La Journée Internationale de la Femme
Chaque année, le 8 mars, le monde entier célèbre la Journée Internationale de la Femme, héritière d’une longue tradition de luttes ouvrières et féministes qui a émergé dans le sillage des mouvements sociaux du début du XXe siècle. Dès 1910, la Conférence internationale des femmes socialistes réunie à Copenhague, sous l’impulsion de Clara Zetkin, adopte l’idée d’une journée mondiale dédiée aux droits des femmes, dans le but de dénoncer les inégalités de genre et d’exiger une pleine participation des femmes à la vie économique et politique.
Cette commémoration, officialisée par les Nations Unies en 1977, s’inscrit dans une dynamique transnationale, où les revendications pour l’égalité salariale, la lutte contre les violences sexistes et la reconnaissance des droits reproductifs s’articulent à une critique plus large des systèmes de domination.
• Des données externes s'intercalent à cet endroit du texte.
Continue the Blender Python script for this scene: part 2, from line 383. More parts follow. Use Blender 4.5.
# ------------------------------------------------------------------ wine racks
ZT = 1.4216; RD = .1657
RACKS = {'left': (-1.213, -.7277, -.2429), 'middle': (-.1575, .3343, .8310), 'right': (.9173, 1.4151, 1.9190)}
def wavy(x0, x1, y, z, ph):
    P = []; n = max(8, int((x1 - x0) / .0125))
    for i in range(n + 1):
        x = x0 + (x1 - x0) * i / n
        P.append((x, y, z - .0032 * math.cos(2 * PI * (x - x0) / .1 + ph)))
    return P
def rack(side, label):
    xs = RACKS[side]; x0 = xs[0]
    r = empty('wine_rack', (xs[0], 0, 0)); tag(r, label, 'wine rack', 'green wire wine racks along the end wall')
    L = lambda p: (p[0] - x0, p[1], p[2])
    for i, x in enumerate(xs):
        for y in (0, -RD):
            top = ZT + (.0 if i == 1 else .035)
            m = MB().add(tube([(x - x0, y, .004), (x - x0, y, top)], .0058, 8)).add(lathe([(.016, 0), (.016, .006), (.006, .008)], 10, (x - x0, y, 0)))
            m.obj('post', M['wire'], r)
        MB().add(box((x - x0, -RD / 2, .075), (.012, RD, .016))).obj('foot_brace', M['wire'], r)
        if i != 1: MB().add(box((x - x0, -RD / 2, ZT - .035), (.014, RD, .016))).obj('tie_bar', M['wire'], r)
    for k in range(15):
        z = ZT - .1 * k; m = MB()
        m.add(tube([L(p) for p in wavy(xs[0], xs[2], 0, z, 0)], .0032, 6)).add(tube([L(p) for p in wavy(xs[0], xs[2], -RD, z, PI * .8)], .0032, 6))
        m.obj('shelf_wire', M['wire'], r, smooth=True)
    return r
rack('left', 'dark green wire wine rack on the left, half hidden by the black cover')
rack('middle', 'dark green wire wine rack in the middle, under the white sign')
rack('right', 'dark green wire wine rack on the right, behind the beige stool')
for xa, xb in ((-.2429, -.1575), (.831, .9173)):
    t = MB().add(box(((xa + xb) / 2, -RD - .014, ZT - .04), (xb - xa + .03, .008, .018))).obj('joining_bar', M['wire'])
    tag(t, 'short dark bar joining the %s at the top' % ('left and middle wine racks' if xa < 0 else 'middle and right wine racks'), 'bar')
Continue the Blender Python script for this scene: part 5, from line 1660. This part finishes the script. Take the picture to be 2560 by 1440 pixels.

Toutefois, cette universalisation des luttes féminines s’accommode mal des spécificités locales, notamment dans des contextes postcoloniaux comme celui d’Haïti, où les réalités féminines sont fragmentées par les clivages de classe, de territoire et d’histoire.
Chez nous, la célébration de la Journée Internationale de la Femme se heurte à une dissonance criante entre les discours officiels et les réalités vécues par la majorité des femmes. Les cérémonies protocollaires et les honneurs publics, souvent réservés à une élite urbaine ou à des militantes institutionnellement reconnues, invisibilisent la condition des paysannes, des marchandes de rue, et des travailleuses informelles, pourtant véritables piliers de l’économie nationale.
Les Haïtiennes ne forment pas un bloc homogène, rappelle la chercheuse féministe Manoucheka Céleste, et toute analyse qui évacue la question de la classe sociale renvoie à une vision élitiste du féminisme ». Ces femmes, reléguées aux marges du discours officiel, incarnent pourtant la matrice même de la survie communautaire, entre production agricole, solidarité de voisinage et transmission culturelle.
Cette dichotomie entre la célébration officielle et la réalité sociale traduit une forme d’hypocrisie institutionnelle, où la mise en scène de l’émancipation féminine sert de paravent à des politiques publiques largement défaillantes en matière de droits des femmes. La reconnaissance ponctuelle de quelques figures d’exception ne saurait masquer l’absence de programmes structurants en faveur de l’autonomisation économique, de l’accès à l’éducation, ou de la protection contre les violences domestiques qui frappent les femmes haïtiennes de manière disproportionnée.
La sociologue féministe Gellespie Saint-Hilaire fait remarquer qu’« honorer quelques élues pour masquer la précarité systémique des autres relève d’une stratégie politique de pacification symbolique ».
Plus encore, la mobilisation autour du 8 mars en Haïti s’inscrit souvent dans une instrumentalisation politique, où l’émancipation féminine devient un argument de légitimation pour des gouvernements en quête de respectabilité internationale. En reprenant à leur compte les slogans de l’égalité de genre, les autorités haïtiennes cherchent à afficher une modernité de façade, tout en évacuant toute réflexion critique sur les rapports de pouvoir qui structurent la société haïtienne.
Ce détournement du discours féministe, largement documenté par la politologue Carolle Charles, révèle une tension fondamentale entre la portée subversive des luttes féminines et leur récupération par les appareils d’État. Ce phénomène soulève une question centrale : les femmes sont-elles célébrées pour leur apport réel à la société ou mobilisées comme symboles au service d’une rhétorique politique opportuniste ?
En définitive, la Journée Internationale de la Femme, telle qu’elle se décline en Haïti, oscille entre hommage convenu et dévoiement stratégique. Plutôt que de constituer un moment de reconnaissance authentique et de réflexion collective sur les conditions de vie des femmes, elle tend à renforcer une fracture entre une minorité de femmes visibles, honorées parce qu’elles sont compatibles avec l’ordre établi, et une majorité silencieuse, reléguée à l’invisibilité sociale et politique.
Comme le résume la chercheuse haïtienne Sabine Lamour, « célébrer les femmes, c’est d’abord interroger les conditions de production de leur invisibilité, pour faire émerger une mémoire collective où chacune trouve sa place ». Ainsi, réhabiliter la signification première de cette journée suppose de rompre avec la logique de célébration figée, pour ouvrir un espace de parole où les voix des femmes paysannes, marchandes, travailleuses et mères de la nation puissent enfin se faire entendre.